Come New Year, we will be focusing our efforts on the following:
- Completing the GUI overhaul
- Combat system improvements including addition of the Lance and creature balance.
- Add creature variants and new creatures.
- Add the sign, donation box, ladder, etc.
- Add more VFX / SFX
- Complete the overhaul of the smart staking / inventory system.
- More sophisticated progression system including achievements.
- Add Guilds system
- … and many more tweaks and improvements!
Code
Mainly cleaning up the code that we implemented for the trailer and demo to prepare for the release next week. However, we have been adding new things such as:
- VFX for the roadrunner and cuttletrunk
- New News feed in the HUD (level up and world information)
- You always leave and restart the game from the Sanctum.
- New animations for the Hopper and Cuttletrunk.
- New impact and hitting VFX.
- Other than that, we are all bug fixing.
Design
Much of last week was taken up with PSX, with Luke and Ollie both flying to Anaheim and doing the show, and Rob working long hours with Jim preparing key artwork to go with the trailer.
This week was mainly about recovering from that experience, and fixing and polishing the work we’ve done so it can be released:
- Luke has been polishing up the Sanctum and the tutorial so that new players will have a nice introduction to the game.
- Ollie has been looking at some balance work, especially to do with creatures.

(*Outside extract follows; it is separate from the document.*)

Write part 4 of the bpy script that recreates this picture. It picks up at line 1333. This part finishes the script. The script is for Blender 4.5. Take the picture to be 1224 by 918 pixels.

- Rob has been working on the areas of the HUD and GUI that didn’t make it into the demo, but that we want to get in soon.
Art
After working on the trailer over the last few weeks the art team is now getting ready for our next release. We’re very excited to bring you the playable version of the Boundless trailer!
We’re creating progression models of the creatures.
- Here’s the Hopper from Jess:
- The standard and elemental Cuttletrunk from Jess:
- More Wildstock tiers from Claudio:
- Dom has been re-working our block breaking effect. Here’s a work in progress proof of concept using flipbook textures replacing the current block break effect:
For the end solution we plan to use a 3D shader that we can use for breaking both voxel blocks and polygonal meshes for props, plants etc. We’ll be developing this in the New Year.
For future release Amanda is concepting the block parasite and worms. More of this to come in a separate post very soon.
Also for release in the New Year we’ve completed the progression models for our new grapple.
Here’s a sneak peek of the gem version (again from Jess) :
So an extremely busy couple of weeks.